WHAT THIS TASK INVOLVES
Every line that holds "Write" should be shown.

MATERIAL SHOWN
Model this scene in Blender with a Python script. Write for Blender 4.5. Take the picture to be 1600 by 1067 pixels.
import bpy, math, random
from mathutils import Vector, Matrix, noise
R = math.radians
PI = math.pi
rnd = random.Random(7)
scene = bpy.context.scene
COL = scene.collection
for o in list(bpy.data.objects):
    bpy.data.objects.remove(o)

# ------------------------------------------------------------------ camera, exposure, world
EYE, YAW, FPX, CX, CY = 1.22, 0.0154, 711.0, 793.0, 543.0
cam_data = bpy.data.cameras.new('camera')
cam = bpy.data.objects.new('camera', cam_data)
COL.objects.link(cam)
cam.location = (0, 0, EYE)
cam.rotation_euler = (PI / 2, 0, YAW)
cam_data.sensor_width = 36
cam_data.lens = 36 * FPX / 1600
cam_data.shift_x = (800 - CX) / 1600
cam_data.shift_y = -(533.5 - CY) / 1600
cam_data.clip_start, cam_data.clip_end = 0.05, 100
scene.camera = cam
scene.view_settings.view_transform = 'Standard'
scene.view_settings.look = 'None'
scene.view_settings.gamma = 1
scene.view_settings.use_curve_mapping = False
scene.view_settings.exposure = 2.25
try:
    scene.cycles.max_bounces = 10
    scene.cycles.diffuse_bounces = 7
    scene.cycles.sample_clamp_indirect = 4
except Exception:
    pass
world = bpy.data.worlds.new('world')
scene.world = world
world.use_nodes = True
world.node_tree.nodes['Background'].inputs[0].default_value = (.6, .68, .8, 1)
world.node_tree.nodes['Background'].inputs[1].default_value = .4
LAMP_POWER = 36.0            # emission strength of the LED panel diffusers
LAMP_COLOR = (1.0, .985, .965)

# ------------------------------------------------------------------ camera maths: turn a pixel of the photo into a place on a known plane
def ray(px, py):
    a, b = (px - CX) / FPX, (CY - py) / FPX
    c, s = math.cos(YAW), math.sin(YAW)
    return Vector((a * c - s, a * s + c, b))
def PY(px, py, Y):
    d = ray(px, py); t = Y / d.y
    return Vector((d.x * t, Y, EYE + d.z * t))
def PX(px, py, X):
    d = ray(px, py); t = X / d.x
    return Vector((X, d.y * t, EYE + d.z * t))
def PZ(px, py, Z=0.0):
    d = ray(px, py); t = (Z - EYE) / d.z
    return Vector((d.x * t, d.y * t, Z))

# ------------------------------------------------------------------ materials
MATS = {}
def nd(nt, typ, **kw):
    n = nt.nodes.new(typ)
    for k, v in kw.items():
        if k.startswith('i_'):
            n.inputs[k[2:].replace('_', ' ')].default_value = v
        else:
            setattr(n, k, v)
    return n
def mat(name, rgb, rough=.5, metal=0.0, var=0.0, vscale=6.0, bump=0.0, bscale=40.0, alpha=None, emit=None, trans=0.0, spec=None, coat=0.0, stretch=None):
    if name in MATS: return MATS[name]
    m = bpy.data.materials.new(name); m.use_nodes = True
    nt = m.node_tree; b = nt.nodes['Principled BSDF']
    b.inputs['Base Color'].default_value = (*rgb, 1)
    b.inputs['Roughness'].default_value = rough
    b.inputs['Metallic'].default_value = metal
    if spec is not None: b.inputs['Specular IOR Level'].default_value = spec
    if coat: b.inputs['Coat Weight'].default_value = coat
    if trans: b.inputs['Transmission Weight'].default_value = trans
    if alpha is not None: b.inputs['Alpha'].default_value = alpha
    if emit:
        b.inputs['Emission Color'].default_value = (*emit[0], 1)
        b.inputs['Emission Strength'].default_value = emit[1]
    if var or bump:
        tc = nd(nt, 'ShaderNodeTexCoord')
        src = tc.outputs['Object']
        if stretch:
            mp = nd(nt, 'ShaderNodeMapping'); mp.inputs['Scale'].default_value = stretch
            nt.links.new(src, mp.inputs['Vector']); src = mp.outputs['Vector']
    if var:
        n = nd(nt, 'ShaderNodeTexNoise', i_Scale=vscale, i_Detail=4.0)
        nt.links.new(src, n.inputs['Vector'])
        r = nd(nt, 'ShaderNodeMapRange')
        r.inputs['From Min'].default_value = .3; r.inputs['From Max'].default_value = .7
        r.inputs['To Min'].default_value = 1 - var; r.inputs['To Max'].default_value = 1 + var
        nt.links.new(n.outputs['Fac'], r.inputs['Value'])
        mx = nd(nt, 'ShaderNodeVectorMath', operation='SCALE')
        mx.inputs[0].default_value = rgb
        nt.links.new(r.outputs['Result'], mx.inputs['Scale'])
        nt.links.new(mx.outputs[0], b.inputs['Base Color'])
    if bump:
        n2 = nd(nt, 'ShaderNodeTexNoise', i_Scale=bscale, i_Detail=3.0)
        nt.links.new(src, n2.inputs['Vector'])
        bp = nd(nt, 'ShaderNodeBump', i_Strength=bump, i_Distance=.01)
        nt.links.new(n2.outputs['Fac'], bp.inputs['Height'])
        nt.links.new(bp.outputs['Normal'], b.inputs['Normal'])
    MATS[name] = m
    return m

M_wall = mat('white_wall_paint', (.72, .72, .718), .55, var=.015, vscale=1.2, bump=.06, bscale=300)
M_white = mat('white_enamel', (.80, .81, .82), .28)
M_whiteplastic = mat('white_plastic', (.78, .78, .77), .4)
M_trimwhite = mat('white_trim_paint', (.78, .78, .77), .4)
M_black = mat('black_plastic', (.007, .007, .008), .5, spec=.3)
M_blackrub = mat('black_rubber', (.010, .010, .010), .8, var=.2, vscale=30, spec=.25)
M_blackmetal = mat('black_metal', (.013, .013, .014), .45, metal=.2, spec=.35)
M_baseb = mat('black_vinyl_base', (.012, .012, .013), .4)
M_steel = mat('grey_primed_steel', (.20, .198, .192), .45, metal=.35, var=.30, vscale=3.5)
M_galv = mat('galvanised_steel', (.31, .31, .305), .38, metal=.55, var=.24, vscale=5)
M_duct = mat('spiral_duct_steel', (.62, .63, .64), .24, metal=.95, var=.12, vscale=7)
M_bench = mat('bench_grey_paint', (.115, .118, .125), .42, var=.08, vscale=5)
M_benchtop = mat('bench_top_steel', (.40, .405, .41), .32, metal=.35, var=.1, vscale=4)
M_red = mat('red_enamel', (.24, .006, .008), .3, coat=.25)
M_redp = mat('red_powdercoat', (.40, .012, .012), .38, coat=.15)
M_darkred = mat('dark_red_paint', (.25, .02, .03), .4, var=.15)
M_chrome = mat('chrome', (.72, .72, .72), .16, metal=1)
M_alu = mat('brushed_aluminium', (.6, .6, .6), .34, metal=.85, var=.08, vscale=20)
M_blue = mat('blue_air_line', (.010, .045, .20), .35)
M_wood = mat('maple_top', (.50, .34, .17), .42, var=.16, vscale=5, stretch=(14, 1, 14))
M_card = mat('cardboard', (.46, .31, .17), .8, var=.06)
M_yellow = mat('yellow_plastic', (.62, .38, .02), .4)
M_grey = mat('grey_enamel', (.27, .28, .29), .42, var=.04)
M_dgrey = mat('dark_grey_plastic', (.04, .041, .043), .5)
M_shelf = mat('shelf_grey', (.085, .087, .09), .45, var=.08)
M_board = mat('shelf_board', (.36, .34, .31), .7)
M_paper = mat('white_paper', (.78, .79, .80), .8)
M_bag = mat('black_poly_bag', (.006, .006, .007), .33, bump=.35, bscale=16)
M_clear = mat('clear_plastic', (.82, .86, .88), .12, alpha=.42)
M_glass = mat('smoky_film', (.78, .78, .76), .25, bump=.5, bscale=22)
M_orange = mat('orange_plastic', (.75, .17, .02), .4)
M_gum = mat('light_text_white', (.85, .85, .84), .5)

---

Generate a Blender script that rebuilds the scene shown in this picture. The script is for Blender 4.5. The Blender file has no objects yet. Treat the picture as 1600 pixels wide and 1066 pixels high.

* * *

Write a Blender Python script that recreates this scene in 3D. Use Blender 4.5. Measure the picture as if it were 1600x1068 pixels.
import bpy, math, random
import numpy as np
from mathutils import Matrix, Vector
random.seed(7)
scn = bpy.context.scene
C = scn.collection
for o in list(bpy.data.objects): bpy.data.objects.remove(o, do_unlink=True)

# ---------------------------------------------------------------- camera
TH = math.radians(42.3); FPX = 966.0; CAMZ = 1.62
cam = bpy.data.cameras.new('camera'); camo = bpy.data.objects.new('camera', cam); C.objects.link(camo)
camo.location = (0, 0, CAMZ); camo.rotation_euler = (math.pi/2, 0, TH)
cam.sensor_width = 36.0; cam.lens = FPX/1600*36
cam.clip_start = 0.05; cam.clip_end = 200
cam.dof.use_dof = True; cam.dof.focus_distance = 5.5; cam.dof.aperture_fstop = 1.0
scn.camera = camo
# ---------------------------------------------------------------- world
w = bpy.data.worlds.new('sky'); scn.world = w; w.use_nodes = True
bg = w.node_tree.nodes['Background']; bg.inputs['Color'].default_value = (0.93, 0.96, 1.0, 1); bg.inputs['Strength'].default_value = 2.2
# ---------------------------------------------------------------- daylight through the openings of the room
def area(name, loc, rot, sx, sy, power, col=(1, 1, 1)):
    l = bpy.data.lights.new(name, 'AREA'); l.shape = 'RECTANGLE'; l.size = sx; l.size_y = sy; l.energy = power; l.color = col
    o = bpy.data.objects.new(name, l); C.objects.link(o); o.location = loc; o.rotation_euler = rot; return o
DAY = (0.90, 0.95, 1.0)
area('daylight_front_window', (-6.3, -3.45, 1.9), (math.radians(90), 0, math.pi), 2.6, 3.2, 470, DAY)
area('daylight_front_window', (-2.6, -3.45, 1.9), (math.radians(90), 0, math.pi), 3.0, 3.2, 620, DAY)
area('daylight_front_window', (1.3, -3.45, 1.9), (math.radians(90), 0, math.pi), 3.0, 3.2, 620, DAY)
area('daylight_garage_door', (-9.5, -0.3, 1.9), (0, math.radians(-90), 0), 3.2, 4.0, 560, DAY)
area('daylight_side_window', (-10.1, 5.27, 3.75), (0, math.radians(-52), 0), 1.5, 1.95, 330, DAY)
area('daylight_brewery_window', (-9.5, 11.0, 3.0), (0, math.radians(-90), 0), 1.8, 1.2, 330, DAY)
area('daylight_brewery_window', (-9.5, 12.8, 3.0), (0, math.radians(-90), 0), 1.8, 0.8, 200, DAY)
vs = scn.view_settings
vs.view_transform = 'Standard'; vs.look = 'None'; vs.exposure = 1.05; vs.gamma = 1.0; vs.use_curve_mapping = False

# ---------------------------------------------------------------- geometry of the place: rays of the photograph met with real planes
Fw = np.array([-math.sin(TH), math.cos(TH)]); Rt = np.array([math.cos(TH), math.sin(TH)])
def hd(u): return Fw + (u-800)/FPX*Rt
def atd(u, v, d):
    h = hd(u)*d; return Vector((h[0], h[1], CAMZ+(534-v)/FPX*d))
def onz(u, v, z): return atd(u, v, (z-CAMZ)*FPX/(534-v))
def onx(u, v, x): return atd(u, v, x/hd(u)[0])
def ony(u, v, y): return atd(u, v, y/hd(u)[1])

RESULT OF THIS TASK
Model this scene in Blender with a Python script. Write for Blender 4.5. Take the picture to be 1600 by 1067 pixels.
Write a Blender Python script that recreates this scene in 3D. Use Blender 4.5. Measure the picture as if it were 1600x1068 pixels.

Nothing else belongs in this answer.